Reflecting on Truth, Lies, and Drugs in Cycling

November 14, 2013

Many years ago, I started watching what turned out to be an epic contest: an American and a Frenchman, battling for dominance, and finally victory for one in one of the most dramatic finishes to a sporting event. It was 1989, and Greg LeMond eventually beat Laurent Fignon by just eight seconds in the Tour de France – the result in doubt until the last couple of hundred metres of the closing time trial.

Watching Le Tour on Channel 4 became a big part of my summer for a while after that. There was little British interest – Robert Millar was a threat in the mountains and after he turned pro Chris Boardman was in contention for the Prologue – but with the likes of Miguel Indurain, Marco Pantani and their challengers, and then Lance Armstrong’s dominance, you couldn’t help but marvel at their scarcely-human stamina.

Except that the doubts were creeping in. 1998 – when Pantani won – saw the Festina Affair, with drug allegations against the team and yet them seeming to have big support from the rest of the Peloton. Suddenly the world was muttering about EPO, HGH, and the inability to test for them; and while Cycling was far from the only sport affected, the unique demands of the sport meant that no-one could really be clear of suspicion. Some high profile cases later, and it looked like things might be clear; but it turned out that actually the worst was still to come.

Reading Tyler Hamilton’s book “The Secret Race” reveals the shocking truth that whether condoned by the team management or not, there was pretty much an expectation that anyone in a pro race was taking something – whether EPO, Testosterone, or a Blood Transfusion on a rest day – if they were even just keeping up. Hamilton’s own account – of going from a gifted amateur to discovering that everyone else in the peloton could blow him away, and then having to face the decision of either taking drugs or just giving up and finding another job – makes that pretty clear.
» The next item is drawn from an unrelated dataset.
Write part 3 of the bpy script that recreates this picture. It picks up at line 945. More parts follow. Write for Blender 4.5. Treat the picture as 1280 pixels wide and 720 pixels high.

It wasn’t that everyone doped – but those that didn’t were often not competitive, and sometimes found themselves forced out.

Which brings us to Lance Armstrong, the personification of an era when what mattered was more whether you had the best drugs and doctors, and his attempts to argue that he should not be treated any worse than any other cyclist of that era – to the distaste and disgust of many of those who follow cycling far more closely that I ever have.

In some ways, he does have a bit of a point. The argument, it would seem, is that Lance, despite his drug taking, was still the best of his era – because he wasn’t doing anything that others weren’t also doing. If everyone’s cheating, then why should he be the scapegoat? And as time goes by, it becomes clear that an awful lot of the cyclists in the peloton were doing whatever they could to keep up and maybe overtake the US Postal squad. If a team had a particularly good day and looked strong, the question in most riders minds, according to Hamilton, was not about what training regime they were on – it was what drug, blood substitute or whatever had they got access to. If Armstrong was racing on a level playing field, the argument runs, why should he be penalised?

The physiological factors are often quoted at this point; different responses, different red blood cell levels that gave some riders a bigger possible boost from EPO, and so on. And some riders probably were riding clean – though proving which ones is nigh on impossible. But more of a factor is possibly Armstrong himself.

Lance Armstrong, whether in his own words or through the lens of the words of others such as Hamilton, is without doubt a very strong and forceful character. Not someone to cross. Someone who will do whatever needs to be done to achieve. And the sad thing is that he’s used that forcefulness to ride roughshod over anyone that dared challenge him. In some ways, that’s what made him a sporting winner; but by letting it spill over, into the smears and legal action against anyone that dared to reveal what was actually going on – and by even now not seeming to show the slightest remorse for what he did to Soigneur Emma O’Reilly, and continuing to fight the attempts to get him to repay SCA for bonuses he received for his Tour victories – it feels that he is reaping what he sowed. Armstrong set up the “best” team-wide doping system – and until the story finally gathered too much momentum to be derailed, he was best too at forcefully denying it. He may well have been the best cyclist of his era – sadly though, we will never know.

And the continuing tragedy is that it means that every good day for a less heralded rider, every remarkable comeback by a top star, every dominant ride in a major race, will always be questioned.